Set down, word for word, only the lines from the start of the records through the line bearing "6, .004, 60))"; include no pictures.

-- START OF DATA --

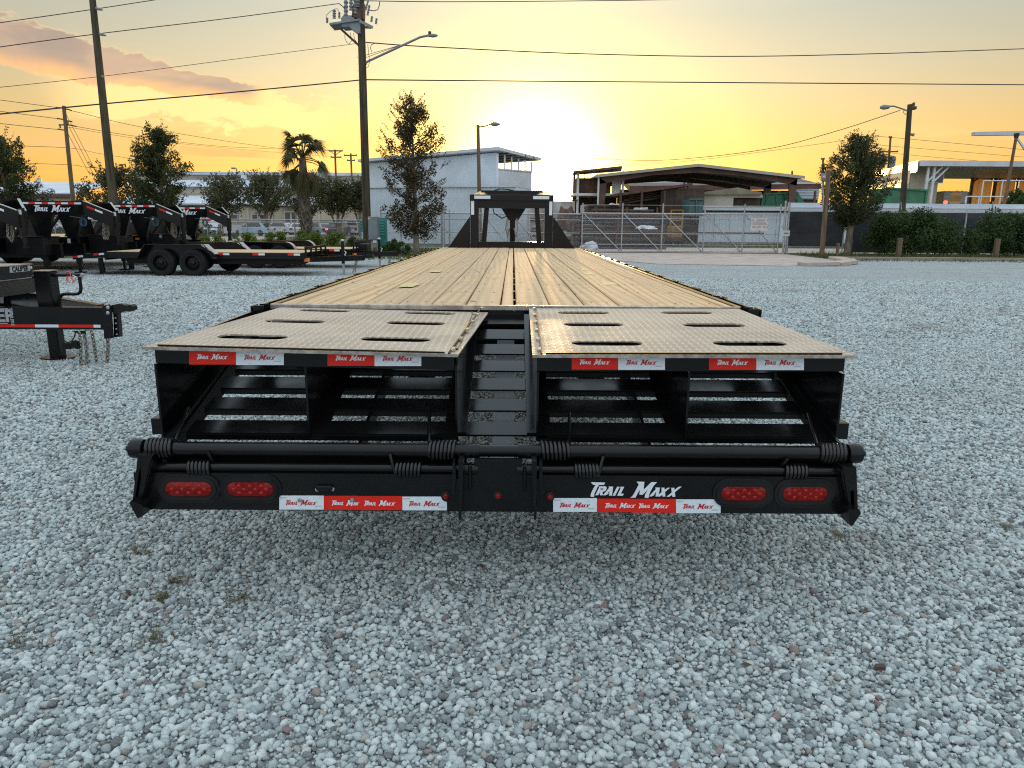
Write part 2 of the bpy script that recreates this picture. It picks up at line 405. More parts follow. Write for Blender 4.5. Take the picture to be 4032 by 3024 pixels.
def stone_build(t, p):
    oi = nd(t, 'ShaderNodeObjectInfo').outputs; r = oi['Random']; v = ocoord(t); loc = oi['Location']
    c = ramp(t, r, [(0, (.16, .18, .18)), (.13, (.37, .425, .425)), (.40, (.55, .635, .625)), (.68, (.66, .745, .73)), (.90, (.80, .865, .845)),
                    (.955, (.54, .55, .51)), (.982, (.42, .38, .33)), (.993, (.32, .22, .20)), (1, (.10, .11, .11))], 'LINEAR')
    sp = noisef(t, v, 3.2, 5, .65)
    c = mixc(t, sstep(t, sp, .54, .70, 0, .6), c, (.80, .83, .83))
    c = mixc(t, sstep(t, noisef(t, v, 1.5, 4), .5, .75, 0, .5), c, (.25, .265, .265))
    big = sstep(t, noisef(t, loc, .8, 6, .6), .42, .68)
    c = mixc(t, mth(t, 'MULTIPLY', big, .25), c, (.34, .34, .31))
    dirt = sstep(t, noisef(t, nd(t, 'ShaderNodeVectorMath', {0: loc, 1: (7.3, 1.9, 0)}, operation='ADD').outputs[0], .55, 5, .6), .58, .72)
    c = mixc(t, mth(t, 'MULTIPLY', dirt, .5), c, (.24, .22, .185))
    t.links.new(c, p.inputs['Base Color'])
    bump(t, p, noisef(t, v, 6, 4, .6), .25, .5)
STONE = mat('gravel_stone', (.3, .32, .33), .62, spec=.4, build=stone_build)
ROAD = mat('asphalt', (.06, .06, .065), .85, build=mottled((.05, .05, .055), (.085, .085, .09), .8, 6, .004, 60))

struct('ground', quad_sheet(-1800, 1800, -60, 3200, -.03), EARTH)
gy = poly_sheet([(-70, -22), (60, -22), (60, 30.6), (14.6, 30.6), (13.6, 30.9), (3.0, 38), (2.6, 31.2), (-7, 30.6), (-13, 27.6), (-70, 27.6)], 0.0)
struct('gravel_yard', gy, GRAVS)
struct('road', quad_sheet(-160, -6, 70, 97, .0), ROAD)
pth = [ground_at(x, y, .004) for x, y in ((760, 962), (1100, 938), (1420, 905), (1420, 899), (1100, 918), (760, 936))]
struct('path', G().add(pth, [tuple(range(6))]), CONC)
struct('yard_road', quad_sheet(2.2, 60, 38.1, 46.5, .002), CONC)
# concrete apron in front of the gate, with its raised kerb return on the right
apr = [(3.1, 37.9), (3.3, 30.5), (5.2, 26.4), (9.6, 25.6), (12.4, 27.2), (13.4, 30.3), (13.6, 37.6)]
ag = G()
for a, b in zip(apr, apr[1:] + apr[:1]): pass
ag.prism([(x, y, .004) for x, y in apr], (0, 0, .016))
struct('apron', ag, CONC)
kg = G()
cr = [(10.3, 25.9), (11.6, 26.2), (12.7, 27.4), (13.3, 29.0), (13.6, 30.7)]
for (a, b), (c, d) in zip(cr, cr[1:]): kg.beam((a, b, .06), (c, d, .09), .55, .12)
struct('kerb', kg, CONC)
KERBW = mat('weathered_timber', (.30, .26, .21), .85, build=mottled((.22, .19, .15), (.36, .32, .26), 4, str_=(.4, 6, 6)))
kt = thing('kerb_timber', 'long low grey timber kerb along the gravel in front of the right hedges', 'kerb', (22, 31.0, 0))
x = 13.9
while x < 44:
    part('timber', G().box(x, x+2.42, 30.9, 31.05, -.02, .13, .012), KERBW, kt); x += 2.44

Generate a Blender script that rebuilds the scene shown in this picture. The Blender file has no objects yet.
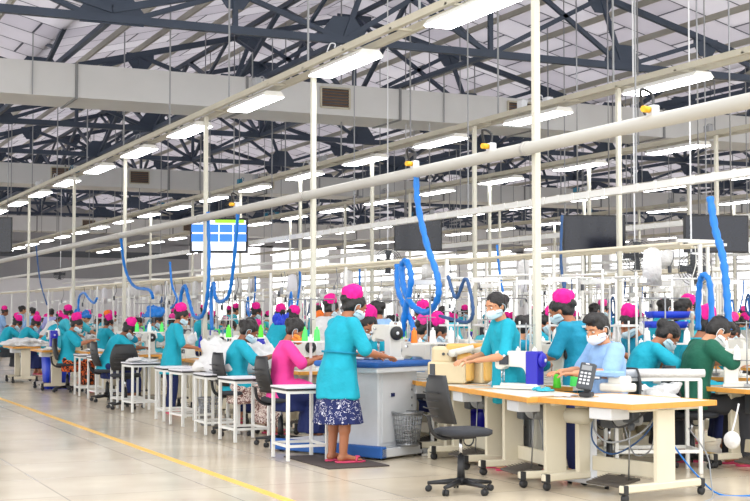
import bpy, bmesh, math, random
from mathutils import Vector, Matrix, noise, Euler
random.seed(7)
PI = math.pi
V = Vector
# ---------------------------------------------------------------- camera
F = 1330.0; CAMH = 1.43
YAW = math.atan(615/1330); PITCH = math.atan(62.5/1330)
scene = bpy.context.scene
COL = scene.collection
cd = bpy.data.cameras.new('camera'); cam = bpy.data.objects.new('camera', cd); COL.objects.link(cam)
cd.sensor_width = 36; cd.lens = F/750*36; cd.clip_end = 400
fwd = V((math.sin(YAW)*math.cos(PITCH), math.cos(YAW)*math.cos(PITCH), math.sin(PITCH)))
cam.location = (0, 0, CAMH)
cam.rotation_euler = fwd.to_track_quat('-Z', 'Y').to_euler()
scene.camera = cam
_R = V((math.cos(YAW), -math.sin(YAW), 0)); _U = _R.cross(fwd)
def ray(px, py): return fwd + _R*((px-375)/F) + _U*((250.5-py)/F)
def gz(px, py, z=0.0):
    r = ray(px, py); t = (z-CAMH)/r.z; return V((0, 0, CAMH)) + r*t
def gx(px, py, x):
    r = ray(px, py); return V((0, 0, CAMH)) + r*(x/r.x)
def gy(px, py, y):
    r = ray(px, py); return V((0, 0, CAMH)) + r*(y/r.y)
def col(px, x, z=0.0):
    p = gx(px, 313, x); return V((p.x, p.y, z))
def pxof(p):
    d = V(p)-V((0, 0, CAMH)); return 375+F*d.dot(_R)/d.dot(fwd)
# ---------------------------------------------------------------- materials
def srgb(c):
    return tuple((v/255/12.92 if v/255 <= .04045 else ((v/255+.055)/1.055)**2.4) for v in c)
MATS = {}
def mat(name, rgb, rough=.6, metal=0, var=.12, scale=12, emit=0, spec=.5, bump=0, trans=0):
    if name in MATS: return MATS[name]
    m = bpy.data.materials.new(name); m.use_nodes = True; nt = m.node_tree; b = nt.nodes['Principled BSDF']
    c = srgb(rgb)
    b.inputs['Roughness'].default_value = rough; b.inputs['Metallic'].default_value = metal
    b.inputs['Specular IOR Level'].default_value = spec
    if var or bump:
        tc = nt.nodes.new('ShaderNodeTexCoord'); n = nt.nodes.new('ShaderNodeTexNoise')
        n.inputs['Scale'].default_value = scale; n.inputs['Detail'].default_value = 3
        nt.links.new(tc.outputs['Object'], n.inputs['Vector'])
        r = nt.nodes.new('ShaderNodeMix'); r.data_type = 'RGBA'
        r.inputs[6].default_value = (*[v*(1-var) for v in c], 1); r.inputs[7].default_value = (*[min(1, v*(1+var)) for v in c], 1)
        nt.links.new(n.outputs['Fac'], r.inputs[0]); nt.links.new(r.outputs[2], b.inputs['Base Color'])
        if bump:
            bp = nt.nodes.new('ShaderNodeBump'); bp.inputs['Strength'].default_value = bump; bp.inputs['Distance'].default_value = .02
            nt.links.new(n.outputs['Fac'], bp.inputs['Height']); nt.links.new(bp.outputs[0], b.inputs['Normal'])
    else: b.inputs['Base Color'].default_value = (*c, 1)
    if emit:
        b.inputs['Emission Color'].default_value = (*c, 1); b.inputs['Emission Strength'].default_value = emit
    MATS[name] = m
    return m
def pattern_mat(name, cols, scale, kind='VORONOI'):
    m = bpy.data.materials.new(name); m.use_nodes = True; nt = m.node_tree; b = nt.nodes['Principled BSDF']
    b.inputs['Roughness'].default_value = .85
    tc = nt.nodes.new('ShaderNodeTexCoord')
    n = nt.nodes.new('ShaderNodeTexNoise'); n.inputs['Scale'].default_value = scale; n.inputs['Detail'].default_value = 2.5
    n.inputs['Distortion'].default_value = 1.2
    nt.links.new(tc.outputs['Object'], n.inputs['Vector'])
    r = nt.nodes.new('ShaderNodeValToRGB'); r.color_ramp.interpolation = 'CONSTANT'
    e = r.color_ramp.elements
    e[0].position = 0; e[0].color = (*srgb(cols[0][1]), 1); e[1].position = cols[1][0]; e[1].color = (*srgb(cols[1][1]), 1)
    for pos, c in cols[2:]:
        x = e.new(pos); x.color = (*srgb(c), 1)
    nt.links.new(n.outputs['Fac'], r.inputs[0]); nt.links.new(r.outputs[0], b.inputs['Base Color'])
    MATS[name] = m; return m
mat('teal', (8, 160, 184), .8, var=.12, scale=11, bump=.9); mat('teal_pale', (60, 180, 198), .8, var=.12, scale=11, bump=.9); mat('teal_deep', (4, 136, 168), .8, var=.12, scale=11, bump=.9)
mat('magenta', (228, 4, 140), .75, var=.18, scale=25); mat('hotpink', (232, 60, 150), .8, var=.1)
mat('orange_cloth', (245, 120, 40), .8); mat('paleblue', (140, 176, 220), .85, var=.1, bump=.8); mat('lilac', (165, 165, 215), .85)
mat('white_cloth', (216, 216, 216), .9, var=.08, scale=20, bump=.8); mat('green_cloth', (15, 88, 68), .85, var=.15, bump=.8); mat('navy', (18, 32, 84), .85)
mat('yellow_cloth', (235, 215, 50), .8); mat('charcoal_cloth', (50, 52, 58), .85)
mat('skin', (168, 108, 76), .5, var=.08); mat('skin_dark', (136, 84, 58), .5, var=.08); mat('skin_light', (198, 140, 104), .5, var=.08)
mat('hair', (22, 18, 18), .45, var=.4, scale=40, bump=.4); mat('mask_blue', (205, 228, 238), .85, var=.05); mat('mask_white', (238, 240, 242), .85, var=.04); mat('mask_orange', (240, 150, 60), .8)
mat('eye_white', (225, 222, 215), .3, var=0); mat('eye_dark', (20, 14, 10), .2, var=0); mat('sandal', (215, 70, 110), .6); mat('sandal_dark', (40, 30, 30), .6)
pattern_mat('skirt_navy_print', [(0, (22, 34, 88)), (.55, (215, 215, 228)), (.575, (20, 34, 92))], 18)
pattern_mat('skirt_brown_print', [(0, (120, 84, 78)), (.47, (225, 212, 205)), (.56, (150, 110, 100)), (.62, (235, 225, 215))], 26)
pattern_mat('skirt_orange_print', [(0, (38, 22, 22)), (.50, (225, 110, 40)), (.56, (200, 60, 40)), (.60, (30, 22, 22))], 14)
pattern_mat('pink_print', [(0, (232, 60, 150)), (.60, (250, 225, 235)), (.625, (232, 60, 150))], 28)
mat('white_metal', (226, 226, 222), .35, var=.05, scale=5); mat('cream_metal', (214, 206, 184), .4, var=.07, scale=5); mat('beige_rail', (182, 177, 160), .5, var=.1, scale=4)
mat('post_paint', (203, 201, 187), .4, var=.05, scale=3); mat('pipe_paint', (176, 174, 168), .35, var=.06, scale=3)
mat('wood_edge', (212, 150, 64), .5, var=.16, scale=18); mat('laminate', (220, 217, 208), .35, var=.04); mat('board_white', (222, 222, 228), .45, var=.03)
mat('black_plastic', (30, 31, 34), .45, var=.1); mat('dark_grey', (66, 70, 76), .5, var=.1); mat('mid_grey', (140, 143, 146), .5, var=.1)
mat('light_grey', (205, 208, 212), .45, var=.06); mat('chrome', (200, 202, 206), .18, metal=1, var=0); mat('steel', (150, 152, 155), .35, metal=.8, var=.1)
mat('machine_white', (216, 213, 204), .3, var=.04); mat('machine_cream', (214, 196, 160), .35, var=.08); mat('machine_yellow', (226, 178, 96), .4, var=.1)
mat('machine_blue', (32, 28, 170), .35, var=.06); mat('royal_blue', (20, 60, 200), .5, var=.1); mat('hose_blue', (2, 116, 204), .4, var=.08); mat('hose_dark', (40, 80, 130), .5)
mat('pad_blue', (30, 90, 165), .6); mat('cobalt', (12, 40, 140), .5, var=.15); mat('thread_green', (90, 240, 110), .6, var=.1, scale=60); mat('lime', (90, 225, 50), .5); mat('thread_orange', (250, 130, 40), .6, var=.1, scale=60)
mat('thread_white', (240, 240, 240), .7); mat('yellow_plastic', (235, 175, 30), .5); mat('teal_plastic', (20, 110, 140), .5)
mat('truss_paint', (52, 64, 82), .55, var=.2, scale=2); mat('duct_grey', (196, 197, 197), .5, var=.08, scale=1.5, bump=.15); mat('duct_seam', (120, 122, 124), .5); mat('brown_grille', (110, 85, 66), .6)
mat('wall_paint', (226, 226, 228), .8, var=.04, scale=.5); mat('wall_grey', (150, 151, 154), .7, var=.1, scale=.6); mat('wall_dark', (84, 88, 94), .7)
mat('window_frame', (215, 218, 220), .5); mat('mat_dark', (70, 62, 60), .9, var=.2); mat('pedal', (84, 78, 72), .7, var=.2); mat('screen_dark', (24, 28, 40), .12, var=.2, scale=3)
mat('lamp_glow', (255, 255, 255), .5, var=0, emit=16); mat('yellow_paint', (232, 186, 84), .5, var=.08, scale=3)
mat('purlin', (158, 156, 146), .6, var=.1, scale=2); mat('joint_dark', (75, 78, 84), .7)
def M(n): return MATS[n]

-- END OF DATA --

- TASK RESPONSE -
Write part 2 of the bpy script that recreates this picture. It picks up at line 405. More parts follow. Write for Blender 4.5. Take the picture to be 4032 by 3024 pixels.
def stone_build(t, p):
    oi = nd(t, 'ShaderNodeObjectInfo').outputs; r = oi['Random']; v = ocoord(t); loc = oi['Location']
    c = ramp(t, r, [(0, (.16, .18, .18)), (.13, (.37, .425, .425)), (.40, (.55, .635, .625)), (.68, (.66, .745, .73)), (.90, (.80, .865, .845)),
                    (.955, (.54, .55, .51)), (.982, (.42, .38, .33)), (.993, (.32, .22, .20)), (1, (.10, .11, .11))], 'LINEAR')
    sp = noisef(t, v, 3.2, 5, .65)
    c = mixc(t, sstep(t, sp, .54, .70, 0, .6), c, (.80, .83, .83))
    c = mixc(t, sstep(t, noisef(t, v, 1.5, 4), .5, .75, 0, .5), c, (.25, .265, .265))
    big = sstep(t, noisef(t, loc, .8, 6, .6), .42, .68)
    c = mixc(t, mth(t, 'MULTIPLY', big, .25), c, (.34, .34, .31))
    dirt = sstep(t, noisef(t, nd(t, 'ShaderNodeVectorMath', {0: loc, 1: (7.3, 1.9, 0)}, operation='ADD').outputs[0], .55, 5, .6), .58, .72)
    c = mixc(t, mth(t, 'MULTIPLY', dirt, .5), c, (.24, .22, .185))
    t.links.new(c, p.inputs['Base Color'])
    bump(t, p, noisef(t, v, 6, 4, .6), .25, .5)
STONE = mat('gravel_stone', (.3, .32, .33), .62, spec=.4, build=stone_build)
ROAD = mat('asphalt', (.06, .06, .065), .85, build=mottled((.05, .05, .055), (.085, .085, .09), .8, 6, .004, 60))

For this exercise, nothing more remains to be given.